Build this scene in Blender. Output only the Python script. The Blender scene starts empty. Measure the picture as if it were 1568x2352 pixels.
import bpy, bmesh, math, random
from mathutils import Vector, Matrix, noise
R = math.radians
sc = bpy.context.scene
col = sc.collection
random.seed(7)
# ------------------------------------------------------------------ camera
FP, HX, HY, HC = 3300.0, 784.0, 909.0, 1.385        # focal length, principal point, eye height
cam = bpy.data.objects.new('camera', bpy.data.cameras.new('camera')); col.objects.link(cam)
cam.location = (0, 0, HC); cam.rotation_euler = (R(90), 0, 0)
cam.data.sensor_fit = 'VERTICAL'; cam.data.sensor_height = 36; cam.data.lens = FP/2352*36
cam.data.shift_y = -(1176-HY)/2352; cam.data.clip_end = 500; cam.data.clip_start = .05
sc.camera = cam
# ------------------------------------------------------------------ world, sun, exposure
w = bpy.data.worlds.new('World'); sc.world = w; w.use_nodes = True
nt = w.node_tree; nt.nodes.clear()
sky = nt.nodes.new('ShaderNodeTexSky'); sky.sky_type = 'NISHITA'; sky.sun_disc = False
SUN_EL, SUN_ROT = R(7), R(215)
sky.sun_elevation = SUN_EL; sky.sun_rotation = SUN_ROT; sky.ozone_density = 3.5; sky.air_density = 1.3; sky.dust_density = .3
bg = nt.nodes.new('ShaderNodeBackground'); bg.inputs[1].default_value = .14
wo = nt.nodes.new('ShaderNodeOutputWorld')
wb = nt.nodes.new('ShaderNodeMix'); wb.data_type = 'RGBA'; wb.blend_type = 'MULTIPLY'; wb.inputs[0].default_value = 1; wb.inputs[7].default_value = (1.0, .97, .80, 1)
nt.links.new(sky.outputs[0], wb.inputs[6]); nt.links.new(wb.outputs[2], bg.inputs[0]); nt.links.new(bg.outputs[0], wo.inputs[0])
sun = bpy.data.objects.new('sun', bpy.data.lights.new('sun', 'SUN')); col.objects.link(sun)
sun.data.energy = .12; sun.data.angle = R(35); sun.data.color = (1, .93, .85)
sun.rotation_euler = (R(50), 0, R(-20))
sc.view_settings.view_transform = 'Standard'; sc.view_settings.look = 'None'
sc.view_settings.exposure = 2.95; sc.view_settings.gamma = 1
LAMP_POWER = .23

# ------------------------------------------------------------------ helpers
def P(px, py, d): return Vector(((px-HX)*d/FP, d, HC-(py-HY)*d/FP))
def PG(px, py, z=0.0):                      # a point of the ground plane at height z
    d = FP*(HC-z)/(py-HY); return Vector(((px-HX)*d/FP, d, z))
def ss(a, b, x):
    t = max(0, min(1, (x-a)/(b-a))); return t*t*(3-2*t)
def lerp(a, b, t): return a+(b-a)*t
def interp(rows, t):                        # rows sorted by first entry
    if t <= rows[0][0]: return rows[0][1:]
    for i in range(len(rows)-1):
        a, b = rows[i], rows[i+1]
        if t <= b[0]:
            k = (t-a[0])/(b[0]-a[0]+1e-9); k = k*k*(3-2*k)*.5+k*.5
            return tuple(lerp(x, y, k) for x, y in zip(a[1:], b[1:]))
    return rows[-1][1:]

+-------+

* Instructions to follow
In the material above, show every line where the word "scene" turns up.

* Response to the exercise
Build this scene in Blender. Output only the Python script. The Blender scene starts empty. Measure the picture as if it were 1568x2352 pixels.
sc = bpy.context.scene